My whole extended family is like 10-15yrs apart from their spouses, so I am pretty confident that is can be perfectly well and fine. I see it mostly akin to dating someone from another country. Will there be a higher likelihood of difficulty understanding/relating naturally? Yes. Does something have to feel natural in every respect to be good? No, learning to truly care for another is often not intuitive and a feeling of super compatibility has led many into bad marriages. Is there a higher risk of one person getting exploited? Depends. That seems to do with various metrics of power that often correlate with age but have no real connection to it. Are there millions and millions of examples of it working out fine? Yes. Yet is there a higher chance that one of the parties will decide that it isn't actually what they want? Yes. However that is no moral issue if both are perfectly aware of that obvious chance and are simply finding out if it can work. That is what we all do with someone new.
So long as everyone involved is adult and in control of their own life (so as not to be manipulated), there shouldn't be outside moralizing. When you're talking younger ages like 19-20, is there age-specific likelihood of changing their mind later? Yes. However, while realizing what one really wants and the time invested into not-that might involve some regret, that doesn't necessarily mean it was a mistake or lacking wisdom. Lacking wisdom also shouldn't stop one from living life, since we all generally lack wisdom in things until we become more experienced. One should have a mind for safety and there are some situations that can exist in age-gap relationships that have risk, but there are plenty of risk factors in existence that have nothing to do with age disparity as well.

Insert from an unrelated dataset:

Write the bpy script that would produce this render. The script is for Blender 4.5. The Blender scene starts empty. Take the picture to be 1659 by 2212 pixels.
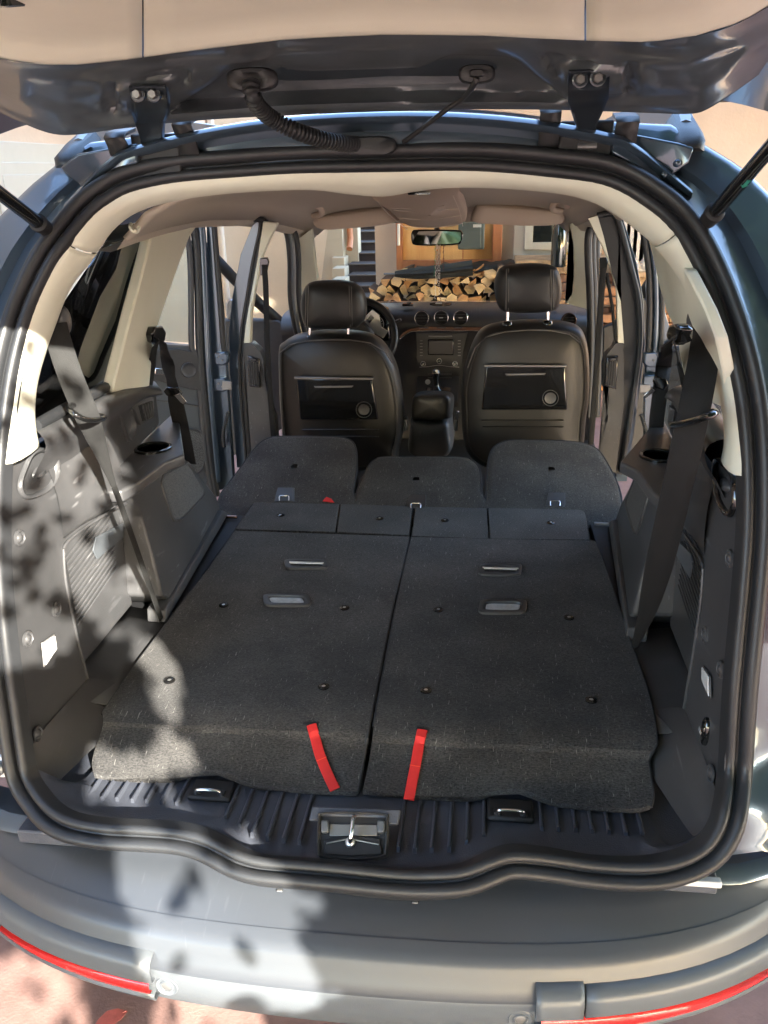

I think parents who are overly concerned/controlling about their adult children need to learn the important transition taking place, which has already been happening over time. Everyone needs the freedom to live their own life and experience their own successes and failures. Acting as a dominant hand over a grown child, requiring them to have and practice your personal sense of wisdom in order to not aggressively counter their wishes is abusive. Policing their sexuality is creepy and abusive. Yes, when they are actual children it is proper to protect. When they are adults you may still not wish to see them ever experience hurt in this life, yet they are adults and they choose for themselves. It has to happen at some point and that point should be related to their capacity to understand and bear consequences, not their capacity to agree with you about what consequences are likely to be or if they should find willingness in themselves to bear the risk of them.
It does get a little muddy if the consequences end up falling on the parent, but as I said, if everyone involved is grown and in control of their own life, outside pressures should keep out of their business. It is the case even in plenty of people in their 30s that they are not really in control of their own life and can be victimized more easily and the consequences fall on others around them as well. In such cases, I am more sympathetic to people who wish to voice their opinions into the situation. However, these sort of things, often correlating with age, are not actually determined by age. Lots of people find themselves in a 3rd unhealthy marriage after 30 years of grown adult love life.
As for my personal experience, I have never deviated too far from my age. There was once when a woman in her early 20s was quite a bit more mature in certain ways and family-minded than most women substantially older, yet she was so family-minded that she allowed her life to be subservient to her family instead of seeking what she wanted. As a friend I couldn't support her in choosing against herself, so I certainly wouldn't ever do so as a romantic partner, especially if her choice against family was myself, so I never pursued anything even though she showed many signs of loving me. That is the closest I have gotten, as most younger ones are so indoctrinated with whatever their particular indoctrination is that it feels impossible to relate to them. I need someone who is their own and choosing freely, not letting their notions of expectations upon them decide. That is much more common in those closer to my age, yet still rare.
Still, I can see the appeal aside from the obvious sexual sides. Less baggage, more playfulness, more readiness to give love a try, more openmindedness. Bad experiences turn people bitter and turns dating into more of a job interview than sharing things together. Men are constantly sized up by everyone all the time, they aren't looking for that from a romantic partner. They want a companion, supportive and caring, connecting to what makes life beautiful, not what it requires to function. They don't need to fix anything, they just need to not become another voice of performance evaluation lost in the millions of others. It's similar to how men use hobbies not as a replacement for achievement but to have achievements they can appreciate rather than being instantly consumed without thanks and replaced with more demand. Compansionship is for our humanity and younger persons have had less of it beaten out of them.
That said, while rare, it is possible for a very self-aware and diligent person to allow the shit of life to push them into deeper connection with the beauty of life rather than have it beaten out of them. That kind of older woman is truly remarkable. Unfortunately, it seems they are most often mothers or nuns or something of the sort. Single women are often in some form of arrested development patterning after Sex in the City and whatever trash echo chamber they have on social media. The same can be said for men, though. But speaking of age-related risk factors here I am, a middle aged man starting early into my old man rants. Not sure they would be appreciated by a younger woman if I did ever chance it, haha.